Dean Graziosi has sold products online for over two decades. His company consistently generates more than 800 front-end orders per day. When asked what drives that volume, his answer is not a media buying strategy or a funnel architecture. It is a three-step video framework he uses for every product launch, every ad, and every sales presentation.

The framework is simple. It has three parts. The simplicity is the reason it works.

Step One: Hook

The hook is one or two sentences. Its only job is to make the viewer think: "That person gets me."

Not "that person is smart." Not "that product looks interesting." The hook must land on recognition — the feeling of being understood. This means the hook describes the viewer's situation, not your product.

"You've tried three different marketing tools this year and none of them did what the sales page promised." That is a hook. It does not mention your product. It describes the viewer's experience. The difference matters.

Graziosi is emphatic about this: the hook is not about you. It is not about your product. It is about the person watching. The moment they feel seen, they stay.

Step Two: Story

The story explains why your product exists. Not what it does — why it exists. The story is your journey: the problem you faced, the solutions that did not work, and the breakthrough that led to what you are selling.

Two things happen inside the story. First, you overcome objections without addressing them directly. If the viewer is thinking "this is probably too expensive," your story should include a moment where you considered giving up because the first solution you tried cost too much. The objection is acknowledged within the narrative, not in a bullet-point FAQ.

Second, the story builds the bridge between the hook and the offer. The viewer's problem (established in the hook) meets your experience (told in the story) and the product emerges as the natural outcome. Not as a pitch. As a conclusion.

Graziosi recommends keeping the story under three minutes in a video. Long enough to build trust. Short enough that nobody clicks away.

Step Three: Close

The close does not focus on features. It focuses on how the customer will feel after they have the product.

"Imagine opening your laptop tomorrow morning and knowing exactly what to do first." That is a close. It paints a picture of the after state — the relief, the clarity, the confidence. Features tell the brain what to think. Feelings tell the brain what to want.

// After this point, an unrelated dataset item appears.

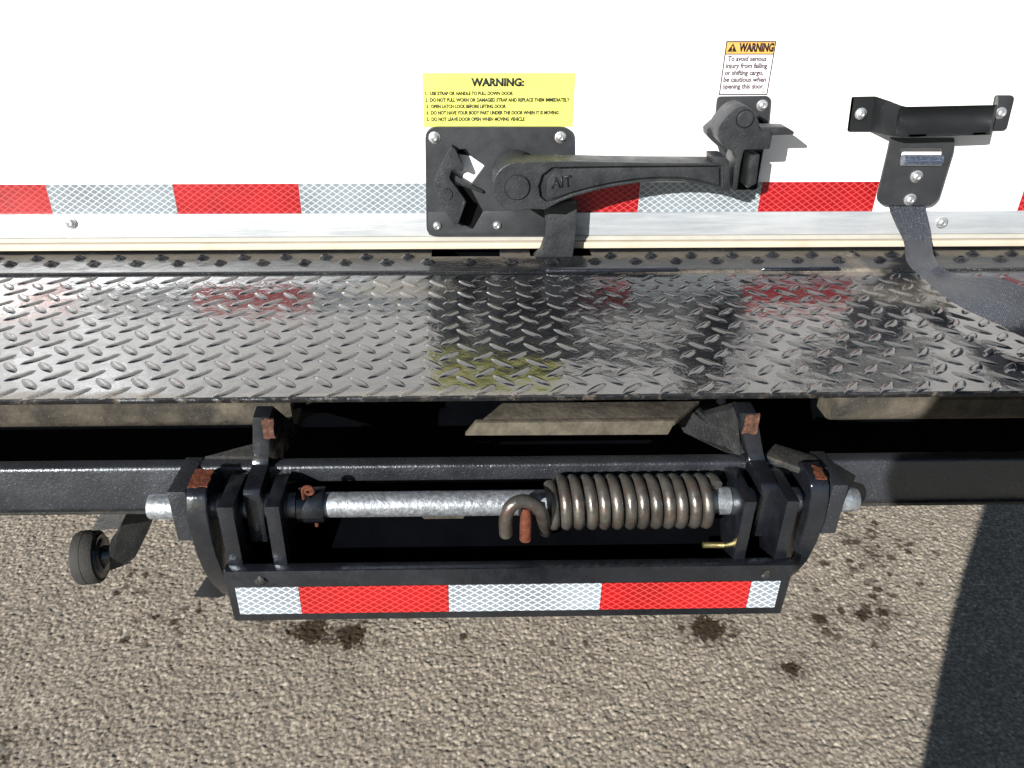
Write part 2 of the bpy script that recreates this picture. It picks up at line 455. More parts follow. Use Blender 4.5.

Graziosi adds one technique to the close that most marketers skip: he asks permission before transitioning to the offer. "Can I share something that helped me?" This small question changes the dynamic. The viewer is no longer being sold to. They are being invited. The psychological difference is significant.

Why Three Steps and Not Five or Seven

Graziosi has tested longer frameworks. They do not outperform the three-step version. The reason, he argues, is that human attention operates in threes: setup, development, resolution. Beginning, middle, end. Problem, journey, solution. Adding more steps does not add more persuasion. It adds more friction.

The next time you need to sell something — a product, a service, an idea — script a fifteen-minute video using this framework. Hook: show them you understand their problem. Story: tell them how you solved the same problem. Close: describe how they will feel when it is solved.

Eight hundred orders a day. Three steps. The formula is not a secret. The discipline to use it consistently is.